Every line from the start of the records through the line with "from mathutils import noise, Vector, geometry" is to be written out exactly; pictures are not.

Rows »
· · · ·
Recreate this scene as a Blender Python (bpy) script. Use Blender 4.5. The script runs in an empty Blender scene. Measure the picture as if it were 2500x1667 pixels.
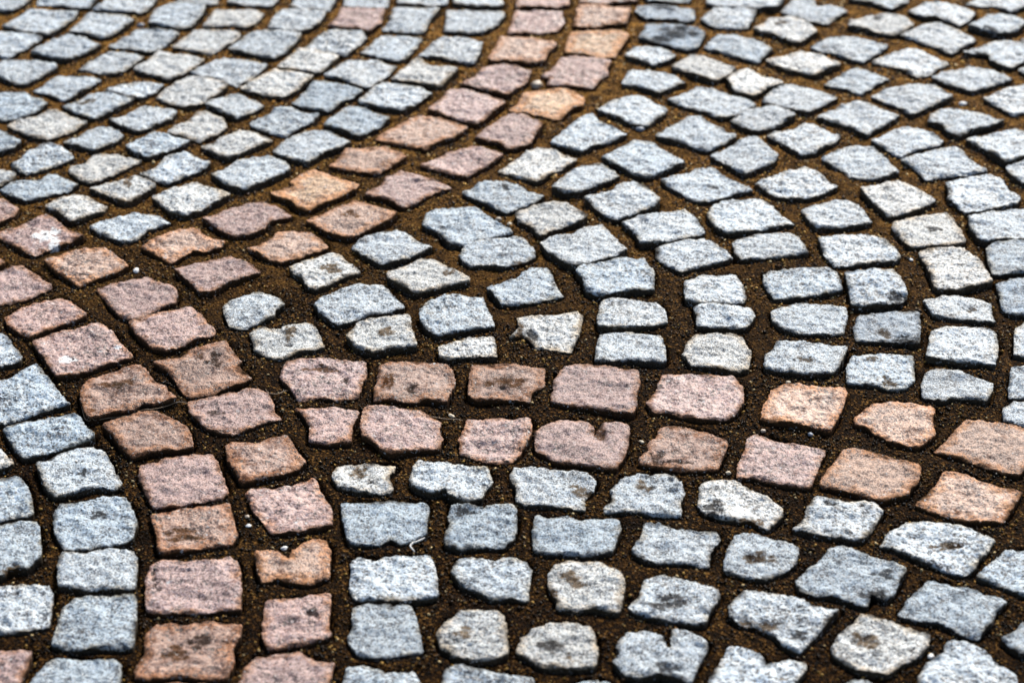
import bpy, math, random
import numpy as np
from mathutils import noise, Vector, geometry

scene = bpy.context.scene
# ------------------------------------------------------------------ camera
CAM_H, PITCH, FPX = 1.6, math.radians(29.5), 6000.0      # metres, below the horizon, focal length in photo pixels
cam = bpy.data.cameras.new('camera'); camo = bpy.data.objects.new('camera', cam)
scene.collection.objects.link(camo); scene.camera = camo
camo.location = (0, 0, CAM_H); camo.rotation_euler = (math.pi/2 - PITCH, 0, 0)
cam.sensor_width = 36; cam.sensor_fit = 'HORIZONTAL'; cam.lens = 36*FPX/2500
cam.clip_start = 0.05; cam.clip_end = 500
cam.dof.use_dof = True; cam.dof.focus_distance = 3.12; cam.dof.aperture_fstop = 86.4/18.0
# ------------------------------------------------------------------ sky, sun, exposure
SUN_EL, SUN_AZ = math.radians(34), math.radians(20)       # azimuth from +Y towards +X
w = bpy.data.worlds.new('World'); scene.world = w; w.use_nodes = True
nt = w.node_tree; sky = nt.nodes.new('ShaderNodeTexSky'); sky.sky_type = 'NISHITA'; sky.sun_disc = False
sky.sun_elevation = SUN_EL; sky.sun_rotation = SUN_AZ; sky.dust_density = 3.0; sky.air_density = 1.0; sky.ozone_density = 1.2
nt.links.new(sky.outputs[0], nt.nodes['Background'].inputs[0]); nt.nodes['Background'].inputs[1].default_value = 0.085
sl = bpy.data.lights.new('sun', 'SUN'); sl.energy = 3.2; sl.angle = math.radians(8); sl.color = (1, 0.96, 0.9)
so = bpy.data.objects.new('sun', sl); scene.collection.objects.link(so)
so.rotation_euler = Vector((math.sin(SUN_AZ)*math.cos(SUN_EL), math.cos(SUN_AZ)*math.cos(SUN_EL), math.sin(SUN_EL))).to_track_quat('Z', 'Y').to_euler()
so.location = (1, 6, 6)
scene.view_settings.view_transform = 'Standard'; scene.view_settings.look = 'None'
scene.view_settings.exposure = 0.75; scene.view_settings.gamma = 1.0

# ------------------------------------------------------------------ helpers
def ground(px, py):
    """the point of the paving plane (z = 0) where a photo pixel looks"""
    u, v = (px-1250)/FPX, (833.5-py)/FPX
    dx, dy, dz = u, math.cos(PITCH)+v*math.sin(PITCH), -math.sin(PITCH)+v*math.cos(PITCH)
    t = CAM_H/-dz
    return dx*t, dy*t

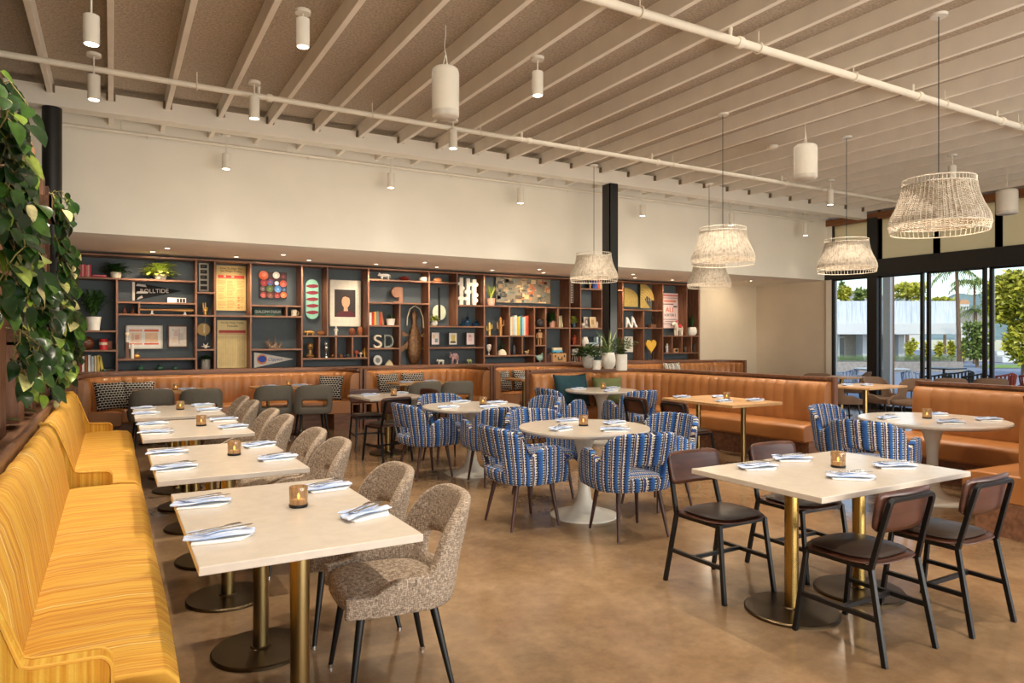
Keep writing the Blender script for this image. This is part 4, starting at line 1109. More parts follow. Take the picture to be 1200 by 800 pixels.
· · · ·
Exercise response »
Recreate this scene as a Blender Python (bpy) script. Use Blender 4.5. The script runs in an empty Blender scene. Measure the picture as if it were 2500x1667 pixels.
import bpy, math, random
import numpy as np
from mathutils import noise, Vector, geometry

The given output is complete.